The Changing Sunday Landscape

The Changing Sunday Landscape

Like the theme of a favorite movie, the familiar never looks the same after one starts paying attention. Life’s defining moments have reoccurring habits, they always materialize briefly in unexpected places.

A reappearing act might happen when one is crossing the street.  A familiar corner will suddenly become a little bit more noticeable, as if one is realizing for the first time that the last building on the block is too small to be located next to a skyscraper. (Was this always like this?) Everything, now so abruptly straightforward. At this time place memory often has this way of resorting to disguises, like dressing up as 57th and 6th.

But I can’t be fooled.

Sundays changed at 9th and 33rd.

***

Weekend landscapes are sometimes adorned with apple pie, whipped cream, and hot chocolate. Diner delights that are preceded by ice skating in typical New York City fashion, 16 stories up in the air. The backdrop: the Hudson River, and a skating rink slogan repeated in laps. It reads something like, The Ice Never…, The Ice Never Melts…, The Ice Never Melts at….

Speaking of melting, memories do this, but sometimes without ever mastering the art of disappearing as swiftly as the physical thing which they seek to recreate. When they earn the distinction of outlasting them, those are the moments when you realize how quickly you’ve grown up, and that your perspective can no longer be the same.

***

Several years ago I found myself standing at an intersection across from an empty lot that was once the site of an old haunt. During my childhood it had become a bit of a staple on Sundays, and as an adult returning to its very spot and seeing the space being primed for another building, quite possibly a high rise, was devastating to say the least. I remember just standing there wondering if my friend and I were in the right place. I had walked up and down this same block so many times before, but this time I was in a different story, I felt like a different person. The road between childhood and adulthood had just grown a little bit longer right before my eyes.

Cheyenne diner, a once “must go to” on Manhattan’s west side, had been part of what made weekends eternal. It stood on that lot for almost 70 years. It was a pretty place my dad and I used to visit about a block away from where we used to go ice skating.  At 8 years old, Sundays had the privilege of being never ending. They were light years away from Mondays, and made up of “ice,” stainless steel, and Art Moderne.

It would be quite some time before I would learn that the railway car design I had been so fond of had been sold and transported in two pieces to a field in Alabama, all with the hope of being put back together and reopened one day. You can never fathom something like that as a kid, though, that big things can stop being permanent and so easily disassembled. My 8 year old self might have translated its move to it retiring and moving to Florida, though it had always seemed like it belonged right where it was. Standing in the doorway made up of glass blocks with skates in hand, I couldn’t help but smile every time I walked through the door. It always seemed so much bigger inside.
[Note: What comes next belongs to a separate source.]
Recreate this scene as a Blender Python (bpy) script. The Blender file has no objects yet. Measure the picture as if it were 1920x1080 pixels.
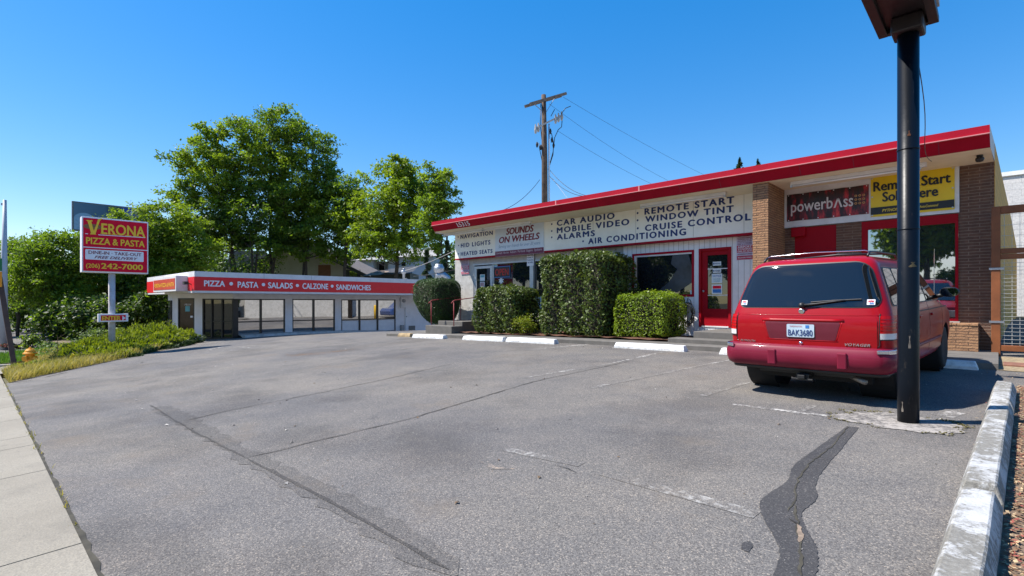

The day I found myself standing there with my friend, as luck would have it, was Saturday. Saturdays are still constants in matters of time, as they should be. I spent that afternoon reflecting on what had forfeited being real and would only exist from now on in my memory.

I reasoned that what I witnessed was just something to mark a change in the weekend landscape. Though I had been successful in ignoring it, Sundays had already changed. As an adult I had only been fooling myself before. Sundays had taken up this strange habit of walking in with a briefcase in tow full of reality. This wasn’t new. I can always hear it coming right before the sun begins to set. That 8 year old kid was long gone and priorities are different. It may have happened too fast, but at least it had a picture to go with it now.

One time, a few years before Cheyenne closed, another friend and I had spent a summer afternoon like typical teenagers, chasing one of our favorite bands around the city. We actually met them on the same block as the diner, just a few buildings down. For some reason I never even thought to go down there and pay this part of my life a visit. Other things seemed more important.

We grow up and we change, but the key is to not forget the people and places that meant a lot to us a long the way. The best memories, the ones that helped to define us just might show up later to help us know how we got here.

They are like old friends you haven’t seen in years.

They sometimes meet you when crossing the street.